PROBLEM TO SOLVE:
Exclude the pictures and return every line exactly as written.

•••••

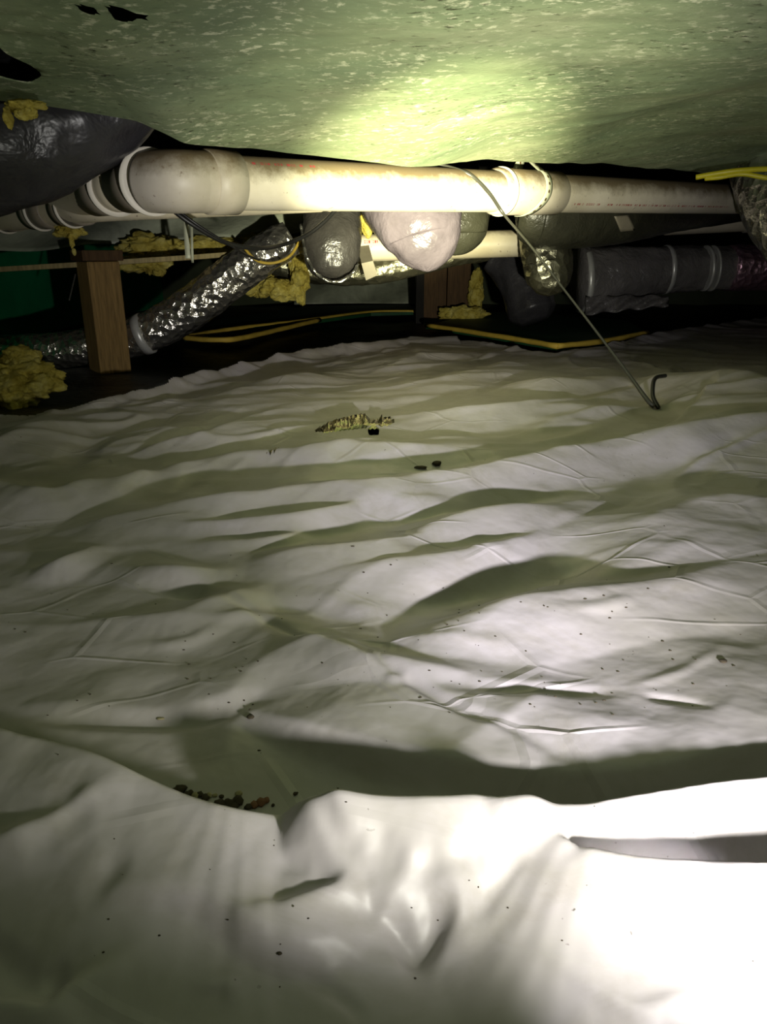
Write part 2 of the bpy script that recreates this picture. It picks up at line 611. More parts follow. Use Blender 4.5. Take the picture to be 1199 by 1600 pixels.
def ceiling():
    u = np.linspace(-1, 1, 520)
    xs = 0.15 + np.sinh(u * 2.2) / np.sinh(2.2) * 3.0
    nf, nb = 300, 50
    L = np.interp(xs, LX, LY); Zl = np.interp(xs, LX, LZ)
    # soften the kinks
    k = np.ones(9) / 9
    L = np.convolve(np.pad(L, 4, mode='edge'), k, 'valid'); Zl = np.convolve(np.pad(Zl, 4, mode='edge'), k, 'valid')
    t = np.linspace(0, 1, nf)[:, None]
    Yf = -1.0 + (L[None, :] + 1.0) * (1 - (1 - t) ** 1.5)
    Xf = np.repeat(xs[None, :], nf, 0)
    near = 0.715
    s = np.clip((Yf - 0.2) / (L[None, :] - 0.2), 0, 1) ** 3.0
    Zf = near + (Zl[None, :] - near) * s
    # broad valley on the right where the wrap turns up beyond a diagonal fold
    ax, ay, bx, by = 0.42, 2.1, 0.80, 1.30
    nxn, nyn = (by - ay), -(bx - ax)
    ln = math.hypot(nxn, nyn)
    d = -((Xf - ax) * nxn + (Yf - ay) * nyn) / ln
    Zf += 0.035 * smooth01(d / 0.25) * (1 - smooth01((Yf - L[None, :] + 0.5) / 0.5))
    Zf += 0.006 * np_noise(Xf, Yf, 2.2, 3, 4) + 0.004 * np_noise(Xf + 0.6 * Yf, Yf * 2.2, 3.0, 5, 3)
    # loose folds at the top left
    px, py = proj(Xf, Yf, Zf)
    for (y0, am, wd_) in ((30, .004, 9), (62, .006, 10)):
        Zf += am * np.exp(-((py - y0 - 0.06 * px) / wd_) ** 2) * (1 - smooth01((px - 40) / 90)) * smooth01((px + 300) / 100) * (Yf > 0.5)
    tb = np.linspace(0, 1, nb + 1)[1:, None]
    Yb = L[None, :] + 0.45 * tb
    Xb = np.repeat(xs[None, :], nb, 0)
    Zb = Zf[-1:, :] + (0.99 - Zf[-1:, :]) * (tb ** 0.8)
    X = np.vstack([Xf, Xb]); Y = np.vstack([Yf, Yb]); Z = np.vstack([Zf, Zb])
    px, py = proj(X, Y, Z)
    keep = np.ones(X.shape, bool)
    vis = Y > 0.5
    for k_, (cx, cy, rx, ry) in enumerate(((-6, 97, 37, 23), (192, 24, 17, 7), (216, 26, 13, 2.4), (138, 16, 11, 5))):
        hz = 0.70
        for _ in range(4):
            q = PZ(cx, cy, hz)
            hz = float(Z.flat[np.argmin((X - q.x) ** 2 + (Y - q.y) ** 2)])
        hx, hy = q.x, q.y
        rw = rx / F * math.hypot(hy, .3); rh = abs(PZ(cx, cy + ry, hz).y - hy)
        X, Y, hl = snap_hole(X, Y, hx, hy, rw, max(rh, .006), 0.10, k_)
        keep &= ~(hl & vis)
    o = grid_mesh('ceiling', X, Y, Z, M_CEIL, keep)
    tag(o, 'sagging mouldy grey-green belly wrap overhead', kind='structure')


ceiling()

# ------------------------------------------------------------------ white plastic sheet on the ground
EDGE = [(-500, 690), (-200, 662), (0, 646), (75, 640), (150, 629), (230, 612), (300, 592), (380, 570), (450, 553), (520, 543), (600, 534), (640, 527), (740, 527),
        (800, 535), (870, 545), (940, 534), (1010, 521), (1100, 505), (1199, 492), (1400, 480)]
EP = [PZ(a, b, 0.03) for a, b in EDGE]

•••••

ANSWER TO THE PROBLEM:
Write part 2 of the bpy script that recreates this picture. It picks up at line 611. More parts follow. Use Blender 4.5. Take the picture to be 1199 by 1600 pixels.
def ceiling():
    u = np.linspace(-1, 1, 520)
    xs = 0.15 + np.sinh(u * 2.2) / np.sinh(2.2) * 3.0
    nf, nb = 300, 50
    L = np.interp(xs, LX, LY); Zl = np.interp(xs, LX, LZ)
    # soften the kinks
    k = np.ones(9) / 9
    L = np.convolve(np.pad(L, 4, mode='edge'), k, 'valid'); Zl = np.convolve(np.pad(Zl, 4, mode='edge'), k, 'valid')
    t = np.linspace(0, 1, nf)[:, None]
    Yf = -1.0 + (L[None, :] + 1.0) * (1 - (1 - t) ** 1.5)
    Xf = np.repeat(xs[None, :], nf, 0)
    near = 0.715
    s = np.clip((Yf - 0.2) / (L[None, :] - 0.2), 0, 1) ** 3.0
    Zf = near + (Zl[None, :] - near) * s
    # broad valley on the right where the wrap turns up beyond a diagonal fold
    ax, ay, bx, by = 0.42, 2.1, 0.80, 1.30
    nxn, nyn = (by - ay), -(bx - ax)
    ln = math.hypot(nxn, nyn)
    d = -((Xf - ax) * nxn + (Yf - ay) * nyn) / ln
    Zf += 0.035 * smooth01(d / 0.25) * (1 - smooth01((Yf - L[None, :] + 0.5) / 0.5))
    Zf += 0.006 * np_noise(Xf, Yf, 2.2, 3, 4) + 0.004 * np_noise(Xf + 0.6 * Yf, Yf * 2.2, 3.0, 5, 3)
    # loose folds at the top left
    px, py = proj(Xf, Yf, Zf)
    for (y0, am, wd_) in ((30, .004, 9), (62, .006, 10)):
        Zf += am * np.exp(-((py - y0 - 0.06 * px) / wd_) ** 2) * (1 - smooth01((px - 40) / 90)) * smooth01((px + 300) / 100) * (Yf > 0.5)
    tb = np.linspace(0, 1, nb + 1)[1:, None]
    Yb = L[None, :] + 0.45 * tb
    Xb = np.repeat(xs[None, :], nb, 0)
    Zb = Zf[-1:, :] + (0.99 - Zf[-1:, :]) * (tb ** 0.8)
    X = np.vstack([Xf, Xb]); Y = np.vstack([Yf, Yb]); Z = np.vstack([Zf, Zb])
    px, py = proj(X, Y, Z)
    keep = np.ones(X.shape, bool)
    vis = Y > 0.5
    for k_, (cx, cy, rx, ry) in enumerate(((-6, 97, 37, 23), (192, 24, 17, 7), (216, 26, 13, 2.4), (138, 16, 11, 5))):
        hz = 0.70
        for _ in range(4):
            q = PZ(cx, cy, hz)
            hz = float(Z.flat[np.argmin((X - q.x) ** 2 + (Y - q.y) ** 2)])
        hx, hy = q.x, q.y
        rw = rx / F * math.hypot(hy, .3); rh = abs(PZ(cx, cy + ry, hz).y - hy)
        X, Y, hl = snap_hole(X, Y, hx, hy, rw, max(rh, .006), 0.10, k_)
        keep &= ~(hl & vis)
    o = grid_mesh('ceiling', X, Y, Z, M_CEIL, keep)
    tag(o, 'sagging mouldy grey-green belly wrap overhead', kind='structure')


ceiling()

# ------------------------------------------------------------------ white plastic sheet on the ground
EDGE = [(-500, 690), (-200, 662), (0, 646), (75, 640), (150, 629), (230, 612), (300, 592), (380, 570), (450, 553), (520, 543), (600, 534), (640, 527), (740, 527),
        (800, 535), (870, 545), (940, 534), (1010, 521), (1100, 505), (1199, 492), (1400, 480)]
EP = [PZ(a, b, 0.03) for a, b in EDGE]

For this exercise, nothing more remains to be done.